[Given task] Give the material again in full, matching it exactly.

___ Supplied material ___

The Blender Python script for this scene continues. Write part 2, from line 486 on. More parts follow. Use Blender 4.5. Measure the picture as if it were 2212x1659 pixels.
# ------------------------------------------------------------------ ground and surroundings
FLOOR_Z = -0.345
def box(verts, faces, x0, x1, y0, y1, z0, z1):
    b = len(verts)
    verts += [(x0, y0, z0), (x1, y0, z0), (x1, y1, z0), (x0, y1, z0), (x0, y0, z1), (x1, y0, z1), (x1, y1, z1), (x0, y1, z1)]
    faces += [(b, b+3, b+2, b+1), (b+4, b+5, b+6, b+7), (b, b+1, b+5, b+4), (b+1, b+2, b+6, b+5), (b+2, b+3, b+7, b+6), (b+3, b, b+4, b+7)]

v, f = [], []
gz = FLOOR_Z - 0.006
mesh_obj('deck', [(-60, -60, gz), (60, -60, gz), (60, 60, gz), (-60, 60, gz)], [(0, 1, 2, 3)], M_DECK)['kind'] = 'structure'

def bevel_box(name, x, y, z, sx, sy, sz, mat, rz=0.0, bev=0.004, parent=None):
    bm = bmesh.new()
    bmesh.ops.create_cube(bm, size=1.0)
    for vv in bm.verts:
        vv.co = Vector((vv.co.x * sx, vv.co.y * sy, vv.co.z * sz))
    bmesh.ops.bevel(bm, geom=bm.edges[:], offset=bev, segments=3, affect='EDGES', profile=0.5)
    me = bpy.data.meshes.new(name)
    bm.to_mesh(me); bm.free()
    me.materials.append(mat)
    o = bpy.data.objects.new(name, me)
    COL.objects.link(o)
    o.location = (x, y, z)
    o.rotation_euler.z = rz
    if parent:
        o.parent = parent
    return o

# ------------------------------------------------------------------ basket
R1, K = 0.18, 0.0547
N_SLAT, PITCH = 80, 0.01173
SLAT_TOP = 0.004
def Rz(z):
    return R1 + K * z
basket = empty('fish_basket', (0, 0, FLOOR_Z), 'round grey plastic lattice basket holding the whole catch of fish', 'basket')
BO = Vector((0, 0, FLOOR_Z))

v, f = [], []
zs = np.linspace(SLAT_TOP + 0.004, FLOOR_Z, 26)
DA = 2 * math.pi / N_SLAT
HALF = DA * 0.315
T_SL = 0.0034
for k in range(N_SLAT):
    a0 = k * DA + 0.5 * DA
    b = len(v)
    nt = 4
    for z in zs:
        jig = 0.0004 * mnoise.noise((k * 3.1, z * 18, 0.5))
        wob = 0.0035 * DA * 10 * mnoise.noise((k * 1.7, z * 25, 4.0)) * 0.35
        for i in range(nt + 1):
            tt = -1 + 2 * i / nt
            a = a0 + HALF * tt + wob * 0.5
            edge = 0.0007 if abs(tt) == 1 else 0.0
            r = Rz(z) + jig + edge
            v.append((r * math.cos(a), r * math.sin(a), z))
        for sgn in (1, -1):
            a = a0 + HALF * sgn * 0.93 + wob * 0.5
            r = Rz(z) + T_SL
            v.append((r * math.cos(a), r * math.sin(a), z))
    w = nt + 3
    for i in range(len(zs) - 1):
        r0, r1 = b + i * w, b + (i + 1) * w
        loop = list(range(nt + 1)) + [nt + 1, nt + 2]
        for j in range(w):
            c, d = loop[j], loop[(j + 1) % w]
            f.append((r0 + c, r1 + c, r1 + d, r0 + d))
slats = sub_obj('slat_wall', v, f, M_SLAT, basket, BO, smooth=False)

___

[Response to the task]
The Blender Python script for this scene continues. Write part 2, from line 486 on. More parts follow. Use Blender 4.5. Measure the picture as if it were 2212x1659 pixels.
# ------------------------------------------------------------------ ground and surroundings
FLOOR_Z = -0.345
def box(verts, faces, x0, x1, y0, y1, z0, z1):
    b = len(verts)
    verts += [(x0, y0, z0), (x1, y0, z0), (x1, y1, z0), (x0, y1, z0), (x0, y0, z1), (x1, y0, z1), (x1, y1, z1), (x0, y1, z1)]
    faces += [(b, b+3, b+2, b+1), (b+4, b+5, b+6, b+7), (b, b+1, b+5, b+4), (b+1, b+2, b+6, b+5), (b+2, b+3, b+7, b+6), (b+3, b, b+4, b+7)]

v, f = [], []
gz = FLOOR_Z - 0.006
mesh_obj('deck', [(-60, -60, gz), (60, -60, gz), (60, 60, gz), (-60, 60, gz)], [(0, 1, 2, 3)], M_DECK)['kind'] = 'structure'

def bevel_box(name, x, y, z, sx, sy, sz, mat, rz=0.0, bev=0.004, parent=None):
    bm = bmesh.new()
    bmesh.ops.create_cube(bm, size=1.0)
    for vv in bm.verts:
        vv.co = Vector((vv.co.x * sx, vv.co.y * sy, vv.co.z * sz))
    bmesh.ops.bevel(bm, geom=bm.edges[:], offset=bev, segments=3, affect='EDGES', profile=0.5)
    me = bpy.data.meshes.new(name)
    bm.to_mesh(me); bm.free()
    me.materials.append(mat)
    o = bpy.data.objects.new(name, me)
    COL.objects.link(o)
    o.location = (x, y, z)
    o.rotation_euler.z = rz
    if parent:
        o.parent = parent
    return o

# ------------------------------------------------------------------ basket
R1, K = 0.18, 0.0547
N_SLAT, PITCH = 80, 0.01173
SLAT_TOP = 0.004
def Rz(z):
    return R1 + K * z
basket = empty('fish_basket', (0, 0, FLOOR_Z), 'round grey plastic lattice basket holding the whole catch of fish', 'basket')
BO = Vector((0, 0, FLOOR_Z))

v, f = [], []
zs = np.linspace(SLAT_TOP + 0.004, FLOOR_Z, 26)
DA = 2 * math.pi / N_SLAT
HALF = DA * 0.315
T_SL = 0.0034
for k in range(N_SLAT):
    a0 = k * DA + 0.5 * DA
    b = len(v)
    nt = 4
    for z in zs:
        jig = 0.0004 * mnoise.noise((k * 3.1, z * 18, 0.5))
        wob = 0.0035 * DA * 10 * mnoise.noise((k * 1.7, z * 25, 4.0)) * 0.35
        for i in range(nt + 1):
            tt = -1 + 2 * i / nt
            a = a0 + HALF * tt + wob * 0.5
            edge = 0.0007 if abs(tt) == 1 else 0.0
            r = Rz(z) + jig + edge
            v.append((r * math.cos(a), r * math.sin(a), z))
        for sgn in (1, -1):
            a = a0 + HALF * sgn * 0.93 + wob * 0.5
            r = Rz(z) + T_SL
            v.append((r * math.cos(a), r * math.sin(a), z))
    w = nt + 3
    for i in range(len(zs) - 1):
        r0, r1 = b + i * w, b + (i + 1) * w
        loop = list(range(nt + 1)) + [nt + 1, nt + 2]
        for j in range(w):
            c, d = loop[j], loop[(j + 1) % w]
            f.append((r0 + c, r1 + c, r1 + d, r0 + d))
slats = sub_obj('slat_wall', v, f, M_SLAT, basket, BO, smooth=False)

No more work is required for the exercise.